Que s’est-il passé ? Une simple tentative d’interpellation qui dégénère en chasse à l’homme, comme trop souvent dans notre pays. Au lieu d’agir avec discernement et mesure, les agents ont préféré l’intimidation, la violence, la force brute. Résultat : une vie brisée, des blessures physiques, mais surtout, une nouvelle blessure morale infligée à une population déjà exsangue.

Depuis quand une interpellation justifie-t-elle une course-poursuite à travers des quartiers populaires, mettant en danger la vie du conducteur, des passants, des enfants qui jouent dans la rue ? Depuis quand un « ordre d’arrêt » se transforme-t-il en feu vert pour la mort ? Où sont passées les missions premières de la police : protéger, sécuriser, rassurer ?

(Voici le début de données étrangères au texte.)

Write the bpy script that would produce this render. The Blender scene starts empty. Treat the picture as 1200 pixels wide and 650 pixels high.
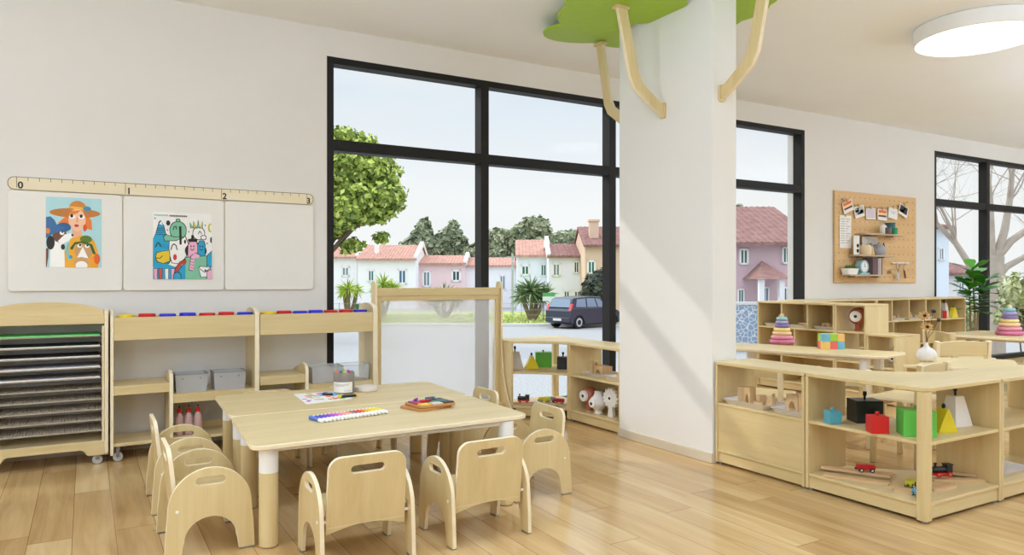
import bpy, bmesh, math, random
from mathutils import Vector, Matrix
from mathutils.geometry import tessellate_polygon
PI = math.pi
SC = bpy.context.scene
COL = SC.collection
random.seed(7)
# ------------------------------------------------------------------ camera numbers
F = 856.7; CX = 600.0; CY = 328.0; H = 1.2
CA, SA = 0.8637, 0.5041            # the wall runs along +X, the view looks along (SA, CA)
YAW = -math.atan2(SA, CA)

def at(u, v, z):
    """the point at height z that the photograph shows at pixel (u, v)"""
    r = (u - CX) / F; t = -(v - CY) / F
    k = (z - H) / t
    return Vector(((CA * r + SA) * k, (-SA * r + CA) * k, z))

def wallpt(u, v, y):
    r = (u - CX) / F; t = -(v - CY) / F
    k = y / (-SA * r + CA)
    return Vector(((CA * r + SA) * k, y, H + t * k))

def out(u, d, z=0.0):
    r = (u - CX) / F * d
    return Vector((CA * r + SA * d, -SA * r + CA * d, z))

def lin(c):
    c = c / 255.0
    return c / 12.92 if c <= 0.04045 else ((c + 0.055) / 1.055) ** 2.4

def RGB(r, g, b):
    return (lin(r), lin(g), lin(b), 1.0)

# ------------------------------------------------------------------ materials
def newmat(name):
    m = bpy.data.materials.new(name); m.use_nodes = True
    nt = m.node_tree
    return m, nt, nt.nodes['Principled BSDF']

def plain(name, rgb, rough=0.5, var=0.04, scale=12.0, metal=0.0, spec=0.5, bump=0.0):
    m, nt, b = newmat(name)
    c = RGB(*rgb)
    tc = nt.nodes.new('ShaderNodeTexCoord')
    nz = nt.nodes.new('ShaderNodeTexNoise'); nz.inputs['Scale'].default_value = scale; nz.inputs['Detail'].default_value = 4
    nt.links.new(tc.outputs['Object'], nz.inputs['Vector'])
    rp = nt.nodes.new('ShaderNodeValToRGB')
    rp.color_ramp.elements[0].position = 0.3; rp.color_ramp.elements[1].position = 0.7
    rp.color_ramp.elements[0].color = (c[0] * (1 - var), c[1] * (1 - var), c[2] * (1 - var), 1)
    rp.color_ramp.elements[1].color = (min(1, c[0] * (1 + var)), min(1, c[1] * (1 + var)), min(1, c[2] * (1 + var)), 1)
    nt.links.new(nz.outputs['Fac'], rp.inputs['Fac'])
    nt.links.new(rp.outputs['Color'], b.inputs['Base Color'])
    b.inputs['Roughness'].default_value = rough
    b.inputs['Metallic'].default_value = metal
    b.inputs['Specular IOR Level'].default_value = spec
    if bump:
        bp = nt.nodes.new('ShaderNodeBump'); bp.inputs['Strength'].default_value = bump; bp.inputs['Distance'].default_value = 0.01
        nt.links.new(nz.outputs['Fac'], bp.inputs['Height']); nt.links.new(bp.outputs['Normal'], b.inputs['Normal'])
    return m

def wood(name, lo, hi, axis=2, rough=0.42, scale=7.0):
    m, nt, b = newmat(name)
    tc = nt.nodes.new('ShaderNodeTexCoord')
    mp = nt.nodes.new('ShaderNodeMapping')
    s = [scale] * 3; s[axis] = scale * 0.09
    mp.inputs['Scale'].default_value = s
    nt.links.new(tc.outputs['Object'], mp.inputs['Vector'])
    nz = nt.nodes.new('ShaderNodeTexNoise'); nz.inputs['Scale'].default_value = 1.6; nz.inputs['Detail'].default_value = 7; nz.inputs['Distortion'].default_value = 0.6
    nt.links.new(mp.outputs['Vector'], nz.inputs['Vector'])
    mp2 = nt.nodes.new('ShaderNodeMapping')
    s2 = [scale * 16] * 3; s2[axis] = scale * 0.5
    mp2.inputs['Scale'].default_value = s2
    nt.links.new(tc.outputs['Object'], mp2.inputs['Vector'])
    n2 = nt.nodes.new('ShaderNodeTexNoise'); n2.inputs['Scale'].default_value = 1.0; n2.inputs['Detail'].default_value = 3
    nt.links.new(mp2.outputs['Vector'], n2.inputs['Vector'])
    mx = nt.nodes.new('ShaderNodeMath'); mx.operation = 'MULTIPLY_ADD'
    mx.inputs[1].default_value = 0.35
    nt.links.new(n2.outputs['Fac'], mx.inputs[0]); nt.links.new(nz.outputs['Fac'], mx.inputs[2])
    rp = nt.nodes.new('ShaderNodeValToRGB')
    rp.color_ramp.elements[0].position = 0.42; rp.color_ramp.elements[1].position = 0.95
    rp.color_ramp.elements[0].color = RGB(*lo); rp.color_ramp.elements[1].color = RGB(*hi)
    nt.links.new(mx.outputs[0], rp.inputs['Fac'])
    nt.links.new(rp.outputs['Color'], b.inputs['Base Color'])
    b.inputs['Roughness'].default_value = rough
    return m

def clear(name, tint=(250, 252, 253), milk=0.0, milkcol=(225, 225, 225), gloss=0.06, rough=0.02):
    """thin clear sheet: transparent + a little mirror reflection (+ some milky diffuse)"""
    m = bpy.data.materials.new(name); m.use_nodes = True
    nt = m.node_tree; nt.nodes.clear()
    o = nt.nodes.new('ShaderNodeOutputMaterial')
    tr = nt.nodes.new('ShaderNodeBsdfTransparent'); tr.inputs['Color'].default_value = RGB(*tint)
    gl = nt.nodes.new('ShaderNodeBsdfGlossy'); gl.inputs['Roughness'].default_value = rough
    fr = nt.nodes.new('ShaderNodeFresnel'); fr.inputs['IOR'].default_value = 1.35
    ml = nt.nodes.new('ShaderNodeMath'); ml.operation = 'MULTIPLY'; ml.inputs[1].default_value = gloss * 10
    nt.links.new(fr.outputs[0], ml.inputs[0])
    mx = nt.nodes.new('ShaderNodeMixShader')
    nt.links.new(ml.outputs[0], mx.inputs[0]); nt.links.new(tr.outputs[0], mx.inputs[1]); nt.links.new(gl.outputs[0], mx.inputs[2])
    last = mx
    if milk:
        df = nt.nodes.new('ShaderNodeBsdfDiffuse'); df.inputs['Color'].default_value = RGB(*milkcol)
        m2 = nt.nodes.new('ShaderNodeMixShader'); m2.inputs[0].default_value = milk
        nt.links.new(mx.outputs[0], m2.inputs[1]); nt.links.new(df.outputs[0], m2.inputs[2])
        last = m2
    nt.links.new(last.outputs[0], o.inputs['Surface'])
    return m

def emit(name, rgb, s):
    m = bpy.data.materials.new(name); m.use_nodes = True
    nt = m.node_tree; nt.nodes.clear()
    o = nt.nodes.new('ShaderNodeOutputMaterial'); e = nt.nodes.new('ShaderNodeEmission')
    e.inputs['Color'].default_value = RGB(*rgb); e.inputs['Strength'].default_value = s
    nt.links.new(e.outputs[0], o.inputs['Surface'])
    return m

BLO, BHI = (205, 181, 128), (223, 202, 153)
WX = wood('birch_x', BLO, BHI, 0)
WY = wood('birch_y', BLO, BHI, 1)
WZ = wood('birch_z', BLO, BHI, 2)
EDGE = wood('birch_edge', (232, 214, 178), (240, 226, 196), 0, 0.5)
PALE = wood('pale_ply', (222, 204, 166), (234, 219, 186), 0, 0.5)
TRACK = wood('beech_track', (204, 168, 120), (220, 188, 142), 0, 0.5, 20)
BLOCK = wood('plain_block', (196, 160, 112), (214, 182, 136), 2, 0.6, 20)
WHITE = plain('white_paint', (240, 240, 238), 0.35, 0.01)
BOARD = plain('whiteboard_white', (232, 229, 222), 0.3, 0.008)
WALLM = plain('warm_white_wall', (226, 223, 218), 0.85, 0.012, 3.0)
PILM = plain('pillar_white', (232, 230, 226), 0.85, 0.01, 3.0)
CEILM = plain('ceiling_white', (240, 240, 239), 0.9, 0.01, 2.0)
FRAME = plain('dark_bronze_metal', (30, 28, 25), 0.55, 0.04, spec=0.25)
BASEB = wood('pale_baseboard', (206, 194, 172), (218, 207, 186), 1, 0.5)
STEEL = plain('grey_steel', (150, 148, 142), 0.35, 0.04, metal=0.8)
WIRE = plain('wire_grey', (178, 164, 142), 0.5, 0.05)
RUBBER = plain('grey_rubber', (186, 184, 178), 0.6, 0.03)
HUB = plain('hub_dark', (92, 88, 84), 0.5, 0.03)
BLACK = plain('black', (22, 22, 23), 0.45, 0.05)
RED = plain('red', (206, 24, 26), 0.35, 0.03)
BLUE = plain('blue', (40, 44, 214), 0.35, 0.03)
YEL = plain('yellow', (238, 204, 28), 0.35, 0.03)
GREEN = plain('green', (98, 190, 62), 0.4, 0.03)
LEAFG = plain('canopy_green', (158, 192, 40), 0.55, 0.03)
GLASS = clear('window_glass', tint=(253, 254, 254), gloss=0.005)
ACRYL = clear('clear_acrylic', (252, 253, 253), 0.16, (244, 245, 246), 0.05)
HAZY = clear('hazy_acrylic', (250, 250, 250), 0.34, (232, 230, 227), 0.05)
EASELP = clear('easel_sheet', (253, 253, 253), 0.33, (248, 248, 247), 0.01)
SMOKE = clear('smoky_plastic', (205, 203, 200), 0.55, (196, 194, 190), 0.05)
GREYP = plain('grey_plastic', (176, 174, 171), 0.45, 0.02)
PAPER = plain('white_paper', (240, 238, 234), 0.8, 0.02)

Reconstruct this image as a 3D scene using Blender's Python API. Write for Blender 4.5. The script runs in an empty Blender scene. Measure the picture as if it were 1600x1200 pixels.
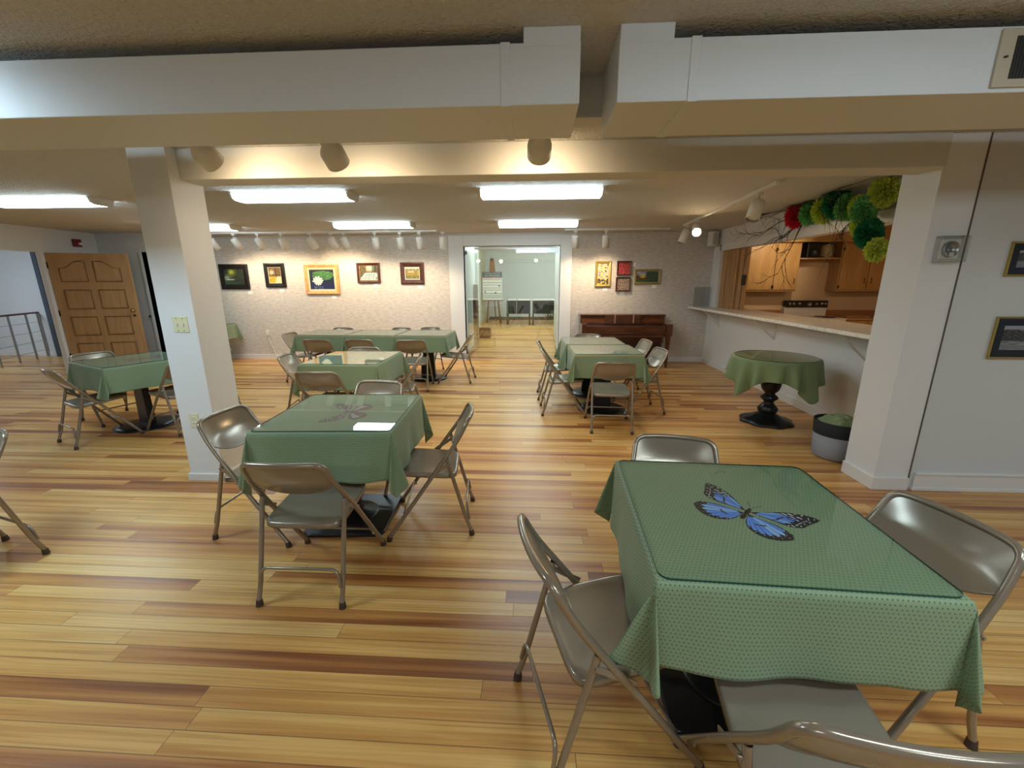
import bpy, bmesh, math, random
from math import sin, cos, pi, radians, atan2, hypot, sqrt, exp
from mathutils import Vector, Matrix, noise

random.seed(7)
S = bpy.context.scene
C = S.collection

# ------------------------------------------------------------------ camera
CAM_H = 1.55
F_PX, PITCH, ROLL, YAW = 648.9, 0.2406, -0.00314, -0.0556
def cam_axes():
    cy, sy = cos(YAW), sin(YAW); cp, sp = cos(PITCH), sin(PITCH); cr, sr = cos(ROLL), sin(ROLL)
    fwd = Vector((sy*cp, cy*cp, -sp)); right = Vector((cy, -sy, 0)); up = right.cross(fwd)
    return cr*right + sr*up, -sr*right + cr*up, fwd
_r, _u, _f = cam_axes()
cd = bpy.data.cameras.new('camera'); cam = bpy.data.objects.new('camera', cd); C.objects.link(cam)
cam.matrix_world = Matrix(((_r.x, _u.x, -_f.x, 0), (_r.y, _u.y, -_f.y, 0), (_r.z, _u.z, -_f.z, CAM_H), (0, 0, 0, 1)))
cd.sensor_width = 36; cd.lens = F_PX*36/1600; cd.clip_start = 0.02; cd.clip_end = 60
S.camera = cam

# ------------------------------------------------------------------ world, exposure
w = bpy.data.worlds.new('world'); S.world = w; w.use_nodes = True
w.node_tree.nodes['Background'].inputs[0].default_value = (0.75, 0.85, 1, 1)
w.node_tree.nodes['Background'].inputs[1].default_value = 0.05
S.view_settings.view_transform = 'Standard'; S.view_settings.look = 'None'
S.view_settings.exposure = 1.27; S.view_settings.gamma = 1.0; S.view_settings.use_curve_mapping = False
FLUO = 8.3            # radiance of a fluorescent wrap lens
SPOT = 10.0           # watts of one track spot
WARM = (1.0, .74, .46)  # colour of the track lamps
try:
    S.cycles.max_bounces = 8; S.cycles.diffuse_bounces = 4; S.cycles.glossy_bounces = 4
    S.cycles.transmission_bounces = 6; S.cycles.transparent_max_bounces = 12
    S.cycles.caustics_reflective = False; S.cycles.caustics_refractive = False
    S.cycles.sample_clamp_indirect = 6
except Exception:
    pass

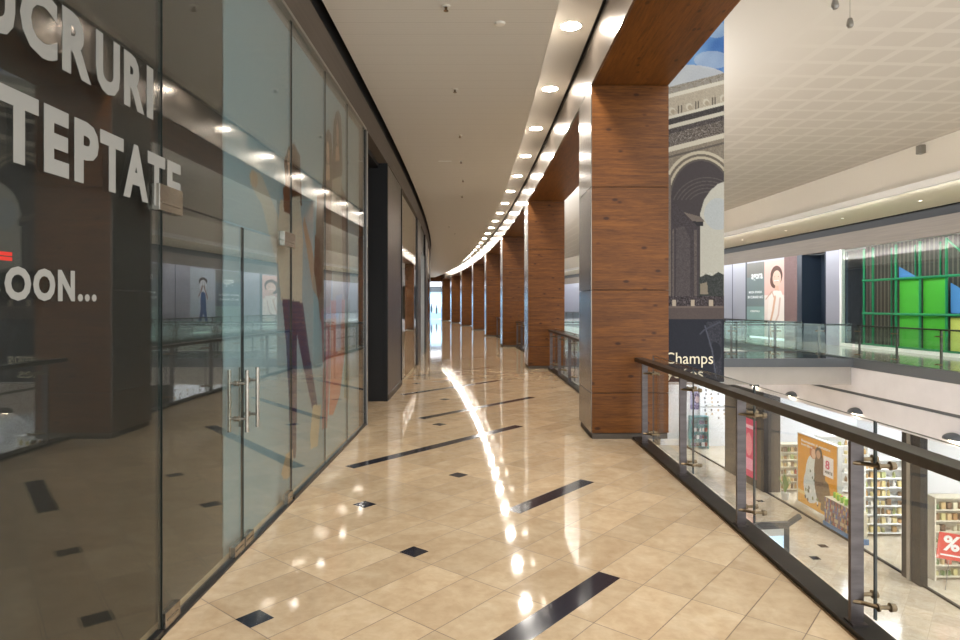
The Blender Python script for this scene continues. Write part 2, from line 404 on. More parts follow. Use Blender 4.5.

La vérité est crue, brutale : notre police s’est dévoyée. Loin d’être un bouclier pour les citoyens, elle est devenue une arme contre eux. Loin d’incarner l’autorité légitime, elle incarne la peur, l’arbitraire, la violence gratuite. Chaque patrouille devient un risque, chaque contrôle un danger potentiel. Et toujours, le même scénario : l’impunité totale des agents fautifs, la banalisation des abus, le silence assourdissant des autorités.

Nous ne pouvons plus accepter que nos quartiers se transforment en zones de non-droit où la force brute est la seule loi. Nous ne pouvons plus tolérer que des citoyens soient traqués, blessés, humiliés, parfois tués, sous prétexte de maintenir « l’ordre ». Quel ordre ? Celui de la terreur ? Celui de l’injustice ? Celui qui fait taire les pauvres et protège les puissants ?

Chaque jour de silence, chaque jour d’impunité, chaque jour d’indifférence, construit une bombe sociale à retardement. La confiance entre la population et ses forces de sécurité est brisée, et sans cette confiance, aucun État ne peut se prétendre viable.

Il est temps d’exiger des comptes. Il est temps de réformer en profondeur nos forces de sécurité, de leur imposer des règles strictes, un respect absolu des droits humains, et une reddition systématique devant la justice pour tout abus. Il est temps de mettre fin à cette culture de la brutalité qui gangrène notre société.

À Castors, ce dimanche, ce n’est pas seulement un conducteur de triporteur qui a été précipité dans un ravin. C’est l’image de tout un pays qui s’enfonce dans l’injustice et l’indifférence. Mais nous avons encore le pouvoir de dire non. De refuser l’inacceptable. D’exiger la fin de la barbarie d’État.

Parce qu’aucun progrès, aucune paix, aucune stabilité n’est possible dans un pays où la police devient une menace plus grande que le crime.